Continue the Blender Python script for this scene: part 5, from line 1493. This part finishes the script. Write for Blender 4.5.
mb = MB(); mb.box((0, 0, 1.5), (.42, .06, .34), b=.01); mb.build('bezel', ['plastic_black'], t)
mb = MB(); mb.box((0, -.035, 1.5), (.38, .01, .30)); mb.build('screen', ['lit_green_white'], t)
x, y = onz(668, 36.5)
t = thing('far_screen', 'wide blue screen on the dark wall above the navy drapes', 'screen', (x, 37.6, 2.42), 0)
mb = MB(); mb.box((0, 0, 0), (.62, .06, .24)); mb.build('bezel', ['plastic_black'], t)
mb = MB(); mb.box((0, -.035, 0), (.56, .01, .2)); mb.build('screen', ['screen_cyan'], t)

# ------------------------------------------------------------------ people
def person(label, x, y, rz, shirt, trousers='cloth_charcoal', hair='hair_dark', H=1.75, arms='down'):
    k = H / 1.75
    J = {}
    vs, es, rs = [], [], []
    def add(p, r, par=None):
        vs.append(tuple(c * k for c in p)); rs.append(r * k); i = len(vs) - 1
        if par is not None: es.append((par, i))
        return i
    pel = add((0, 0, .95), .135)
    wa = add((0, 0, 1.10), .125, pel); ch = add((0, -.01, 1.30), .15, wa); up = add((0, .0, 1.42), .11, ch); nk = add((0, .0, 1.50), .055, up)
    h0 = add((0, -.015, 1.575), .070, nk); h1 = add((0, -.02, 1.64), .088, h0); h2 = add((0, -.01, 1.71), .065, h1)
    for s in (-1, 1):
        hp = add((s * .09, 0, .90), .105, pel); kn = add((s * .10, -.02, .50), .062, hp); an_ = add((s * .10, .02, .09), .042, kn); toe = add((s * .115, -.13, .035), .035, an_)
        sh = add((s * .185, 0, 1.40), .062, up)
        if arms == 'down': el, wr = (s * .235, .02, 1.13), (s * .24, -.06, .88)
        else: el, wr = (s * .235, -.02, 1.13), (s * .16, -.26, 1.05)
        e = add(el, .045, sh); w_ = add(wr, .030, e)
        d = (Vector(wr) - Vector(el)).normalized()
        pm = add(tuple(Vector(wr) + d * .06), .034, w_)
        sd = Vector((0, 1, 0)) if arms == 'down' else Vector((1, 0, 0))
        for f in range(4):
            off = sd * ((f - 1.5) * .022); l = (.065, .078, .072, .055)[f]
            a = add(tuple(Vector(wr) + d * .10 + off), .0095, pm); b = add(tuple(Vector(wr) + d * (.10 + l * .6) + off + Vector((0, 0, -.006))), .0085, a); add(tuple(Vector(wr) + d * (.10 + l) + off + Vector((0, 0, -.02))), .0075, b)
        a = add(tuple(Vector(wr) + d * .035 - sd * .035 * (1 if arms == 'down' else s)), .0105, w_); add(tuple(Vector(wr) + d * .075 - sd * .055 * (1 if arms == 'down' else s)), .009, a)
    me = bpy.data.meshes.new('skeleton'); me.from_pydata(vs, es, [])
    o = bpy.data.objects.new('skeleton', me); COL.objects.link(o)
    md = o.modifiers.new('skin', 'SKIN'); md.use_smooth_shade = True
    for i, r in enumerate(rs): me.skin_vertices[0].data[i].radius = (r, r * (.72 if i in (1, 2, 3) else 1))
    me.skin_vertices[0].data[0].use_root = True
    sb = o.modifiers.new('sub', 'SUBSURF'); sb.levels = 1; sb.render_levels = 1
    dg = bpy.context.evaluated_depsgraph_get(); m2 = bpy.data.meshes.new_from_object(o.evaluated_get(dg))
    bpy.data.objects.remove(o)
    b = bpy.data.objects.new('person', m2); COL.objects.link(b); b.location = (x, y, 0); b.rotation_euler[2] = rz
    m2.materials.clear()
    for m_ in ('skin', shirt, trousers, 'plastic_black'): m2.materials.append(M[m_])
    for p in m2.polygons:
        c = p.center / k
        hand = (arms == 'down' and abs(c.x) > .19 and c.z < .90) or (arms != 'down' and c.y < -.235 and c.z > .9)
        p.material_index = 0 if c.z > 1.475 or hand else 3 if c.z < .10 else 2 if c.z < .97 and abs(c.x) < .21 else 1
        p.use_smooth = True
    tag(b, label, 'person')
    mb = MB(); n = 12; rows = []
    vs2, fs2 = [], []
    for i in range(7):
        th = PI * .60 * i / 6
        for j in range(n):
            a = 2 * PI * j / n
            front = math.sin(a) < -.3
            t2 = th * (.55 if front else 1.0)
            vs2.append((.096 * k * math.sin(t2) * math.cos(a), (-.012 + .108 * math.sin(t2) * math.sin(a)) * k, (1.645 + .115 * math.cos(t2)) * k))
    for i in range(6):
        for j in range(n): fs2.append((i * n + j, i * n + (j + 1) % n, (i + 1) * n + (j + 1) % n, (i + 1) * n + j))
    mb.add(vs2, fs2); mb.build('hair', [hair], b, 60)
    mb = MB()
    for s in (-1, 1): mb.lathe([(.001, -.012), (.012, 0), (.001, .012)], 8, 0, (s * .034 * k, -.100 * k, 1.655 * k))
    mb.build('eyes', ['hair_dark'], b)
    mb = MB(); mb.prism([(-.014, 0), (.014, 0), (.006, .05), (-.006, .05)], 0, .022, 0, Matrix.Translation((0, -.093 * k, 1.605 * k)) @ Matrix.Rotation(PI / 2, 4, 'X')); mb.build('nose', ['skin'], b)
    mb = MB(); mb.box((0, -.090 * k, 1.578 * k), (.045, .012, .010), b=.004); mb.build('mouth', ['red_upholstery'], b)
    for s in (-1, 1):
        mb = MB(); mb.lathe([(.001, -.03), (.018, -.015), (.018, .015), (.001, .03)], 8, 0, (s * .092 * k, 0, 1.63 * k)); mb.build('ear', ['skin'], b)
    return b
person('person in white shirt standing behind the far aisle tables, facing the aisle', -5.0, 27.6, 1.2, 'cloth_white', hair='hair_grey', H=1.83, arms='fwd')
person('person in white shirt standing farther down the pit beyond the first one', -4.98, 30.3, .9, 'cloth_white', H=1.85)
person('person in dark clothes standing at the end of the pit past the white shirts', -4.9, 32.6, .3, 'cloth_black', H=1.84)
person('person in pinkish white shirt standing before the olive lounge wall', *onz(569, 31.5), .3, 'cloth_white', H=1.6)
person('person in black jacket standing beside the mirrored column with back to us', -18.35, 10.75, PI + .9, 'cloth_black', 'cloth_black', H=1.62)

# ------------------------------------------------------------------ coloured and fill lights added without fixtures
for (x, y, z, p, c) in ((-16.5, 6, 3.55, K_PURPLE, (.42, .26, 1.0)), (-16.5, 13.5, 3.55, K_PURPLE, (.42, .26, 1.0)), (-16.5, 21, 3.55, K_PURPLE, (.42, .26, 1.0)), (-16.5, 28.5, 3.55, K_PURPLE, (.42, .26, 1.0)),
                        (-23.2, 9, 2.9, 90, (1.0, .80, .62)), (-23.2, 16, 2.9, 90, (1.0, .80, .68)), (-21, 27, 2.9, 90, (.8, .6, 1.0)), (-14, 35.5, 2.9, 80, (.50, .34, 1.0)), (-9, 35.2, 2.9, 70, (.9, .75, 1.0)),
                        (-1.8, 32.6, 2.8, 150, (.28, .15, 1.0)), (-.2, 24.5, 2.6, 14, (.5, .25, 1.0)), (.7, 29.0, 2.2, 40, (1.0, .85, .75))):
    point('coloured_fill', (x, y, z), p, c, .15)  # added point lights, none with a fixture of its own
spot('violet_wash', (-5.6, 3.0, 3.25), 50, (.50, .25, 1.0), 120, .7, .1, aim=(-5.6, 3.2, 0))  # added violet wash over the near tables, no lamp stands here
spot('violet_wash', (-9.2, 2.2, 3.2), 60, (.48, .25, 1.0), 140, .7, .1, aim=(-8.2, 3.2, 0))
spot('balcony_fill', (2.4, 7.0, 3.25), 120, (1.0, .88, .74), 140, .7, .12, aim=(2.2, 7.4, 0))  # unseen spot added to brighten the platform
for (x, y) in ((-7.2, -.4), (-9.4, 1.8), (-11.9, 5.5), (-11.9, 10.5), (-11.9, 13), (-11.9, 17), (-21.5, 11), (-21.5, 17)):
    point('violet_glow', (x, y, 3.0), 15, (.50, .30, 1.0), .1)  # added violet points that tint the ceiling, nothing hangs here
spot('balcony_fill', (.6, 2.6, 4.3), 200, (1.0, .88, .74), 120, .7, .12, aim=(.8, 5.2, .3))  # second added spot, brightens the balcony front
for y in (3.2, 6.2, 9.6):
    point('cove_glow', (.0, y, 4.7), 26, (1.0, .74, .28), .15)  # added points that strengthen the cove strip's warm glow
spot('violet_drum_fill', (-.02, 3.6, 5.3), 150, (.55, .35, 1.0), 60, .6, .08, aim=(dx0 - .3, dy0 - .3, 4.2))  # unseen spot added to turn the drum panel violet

■ ■ ■ ■ ■

GIVEN TASK:
Using the data above, restate word for word the lines from its opening line through the line that contains "mb = MB(); mb.box((0, -.035, 0), (.56, .01, .2));", and no more.

WRITTEN ANSWER:
Continue the Blender Python script for this scene: part 5, from line 1493. This part finishes the script. Write for Blender 4.5.
mb = MB(); mb.box((0, 0, 1.5), (.42, .06, .34), b=.01); mb.build('bezel', ['plastic_black'], t)
mb = MB(); mb.box((0, -.035, 1.5), (.38, .01, .30)); mb.build('screen', ['lit_green_white'], t)
x, y = onz(668, 36.5)
t = thing('far_screen', 'wide blue screen on the dark wall above the navy drapes', 'screen', (x, 37.6, 2.42), 0)
mb = MB(); mb.box((0, 0, 0), (.62, .06, .24)); mb.build('bezel', ['plastic_black'], t)
mb = MB(); mb.box((0, -.035, 0), (.56, .01, .2)); mb.build('screen', ['screen_cyan'], t)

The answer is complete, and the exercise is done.